‘Towards Equality’ Report: A Document to Remember
By Dr Sreenanti Banerjee

Bagchi directs our attention to how a key focus of this document was to prevent tendencies within policy makers to depoliticise welfare policies and development measures. The thrust of the text was to suggest that issues of women’s education, employment, health are all political issues and should be treated as such, instead of assuming that these issues could be addressed exclusively through economic and technocratic measures. Further, the document highlighted how in the need to establish equality, one should not lose sight of diversity. Within the Indian context, this meant being cautious of imposing dominant ‘upper’ caste Hindu majoritarian views of womanhood on all Indian women. Bagchi pointed out another key aspect about the document. She suggested that processes of modernisation and Sanskritization, contrary to dominant narratives of progress and development, did nothing to resist women’s oppression induced by traditional customs and mores. These progressivist social processes, in actuality, exacerbated tradition-induced oppression. Bagchi draws from Rousseau’s ‘Discourse on Inequality’ to suggest how civilisation, in fact, had given rise to inequality amongst humans.
Further, the Report suggested how an increase in per-capita income and economic growth have often negatively impacted women’s chances of survival in the family. The document, with its overt emphasis on the need to retain some of the methodological insights and political visions of the Indian anticolonial movement and anticolonial thought, did not presuppose that the best way to address the problem of gender-based neglect was to ensure that women got graduated into entrepreneurial, investment-worthy, return-inducing, economic subjects. Instead, the Report, prepared by some of the most crusading Indian feminist activist-scholars of the time like Vina Mazumdar, Lotika Sarkar, Leela Dube and Phulrenu Guha,suggested that the modes of knowledge that formal bourgeois vocational training-based education structures (geared towards, what sociologist Aysel Madra has called ‘interventionist secularisation’) provided, was often unhelpful for furthering the ‘woman’s question’ under postcolonial conditions.

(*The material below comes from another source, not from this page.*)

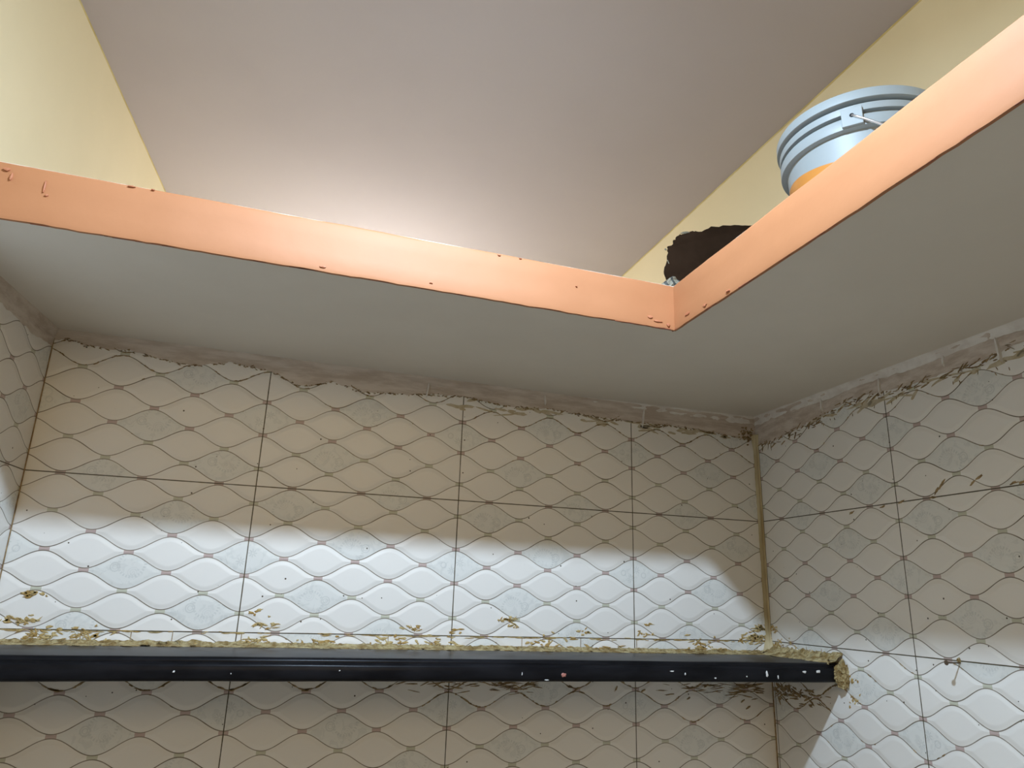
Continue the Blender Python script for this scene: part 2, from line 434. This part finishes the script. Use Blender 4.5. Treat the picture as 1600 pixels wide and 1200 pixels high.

Moreover, although the Report did highlight the need to provide young women with better access to property rights and employment, and to acknowledge women’s non-waged labour (performed both in the household and in the ‘unorganised’ sector) as productive, it did not find it particularly useful to peg the question of the reduction of female survival rates to women’s ‘productivity’, ‘efficiency’ or ‘worth’. This is also a key ground where the Towards Equality Report was markedly different from something like the Human Development approach propounded by the Nobel-winning development economist Amartya Sen.
In addition to this, the Report highlighted, as Bagchi noted, the varied lessons on development and collective strength that unlettered female agricultural labourers from the rural areas of India could teach to people dwelling in the cities, and how policy makers should bear this in mind while framing welfare policies. The report, as Bagchi also pointed out, led to the launching of Women’s Commissions in both the different states of India as well as at the Centre. The other key institutional consequence that this Report had was the establishment of the academic discipline of Women’s Studies in Indian universities and research centres. Consequently, Bagchi draws our attention to how a lasting legacy of this Report is to testify how Feminist Studies in India, by no means, was an import from the West. Rather, Women’s Studies in India was in constant conversation with the Indian women’s movement, which gave rise to the burgeoning field of Feminist Studies in India.
Finally, as another key feminist scholar-activist Ayesha Kidwai has recently pointed out, the Report put a significant amount of premium on the need to make a scrupulous, purposive and sustained endeavour towards expanding women’s education. In fact, the education system was identified as a key institution for bringing about societal change geared towards the emancipation of women in all walks of life.
References
Bagchi, Jasodhara. 2013. ‘Towards equality.’ Social Scientist, 41(11/12), pp.11-23.
Kidwai, Ayesha. 2021. ‘Towards inequality.’ Postcolonial Studies, 24(1), pp.33-39.
Towards Equality: Report of the Committee on the Status of Women in India, Department of Social Welfare, Ministry of Education and Social Welfare, Government of India, December 1974.